June 3, 2010

Unity with the Trinity and the Cross of Christ

God has called us to participate by grace in his divine life of love. We know this and can experience by faith the communion of love that is God. Each Divine Person perfectly possesses the other divine persons as gift and at the same time perfectly gives the gift of his divine self to be possessed by the others. Such a circumcession of love is at once, in the words of St. Augustine, ever ancient and ever new: Father, Son and Holy Spirit are Giver and Gift to one another according to the inexhaustible freedom of their distinct relations in the One Divine Nature. Similarly as creatures, God wants us to know his love forever and to be loved by us.

To achieve this, He does not wish to absorb us into his being so that our own humanity is annihilated. He loves our humanity and out of love He created it. Rather, He wants us to thrive - and He knows because of the way we were created, we can only thrive in his particular love for the unique humanity each of us enjoys. He wants to destroy everything that compromises the integrity of our humanity and at the same time, He yearns to give all that is good, holy and true in humanity an eternal quality so that it will never again be subject to death or corruption. He wants us to thrive forever with Him.

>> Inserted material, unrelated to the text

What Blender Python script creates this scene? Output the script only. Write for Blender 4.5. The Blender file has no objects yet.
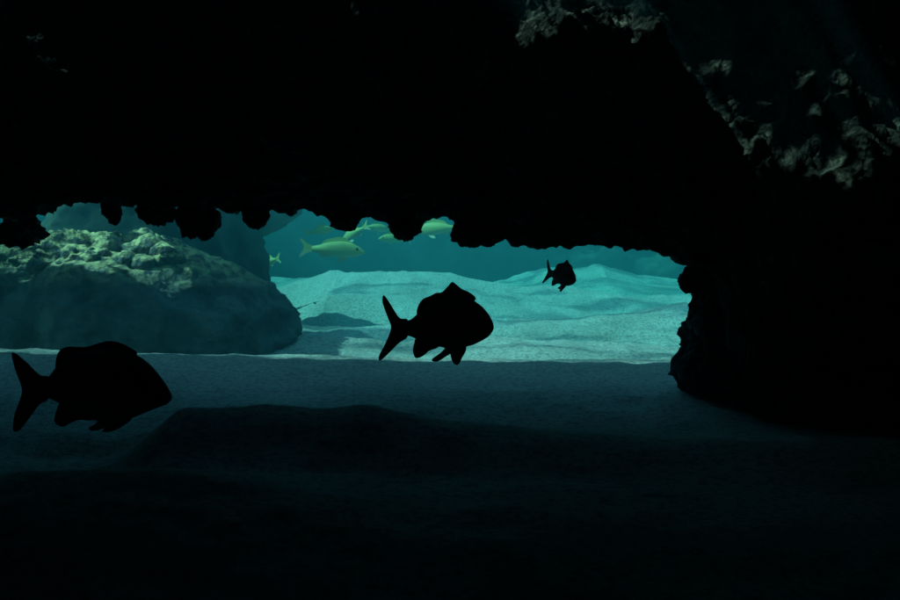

He is able to do this because of who He is and how He made us. It is out of the inner-life of Divine Love that all creation flows and that creation is restored to its original purpose. Originally, God created the cosmos and the human person to enter into a perfect Communion of Love with Him and in doing so to reveal the glory of the Trinity. Christ Jesus entered into our history to restore this original purpose when we under the influence of evil rejected God. Embracing this rejection, Jesus offered us a second chance by re-establishing access to the Father through his death and resurrection. Thus, when we turn to Jesus in faith, the loving plan of God begins to be realized in us. St. Paul in Ephesians identifies this as our predestination in Christ to be "the praise of God's glorious grace."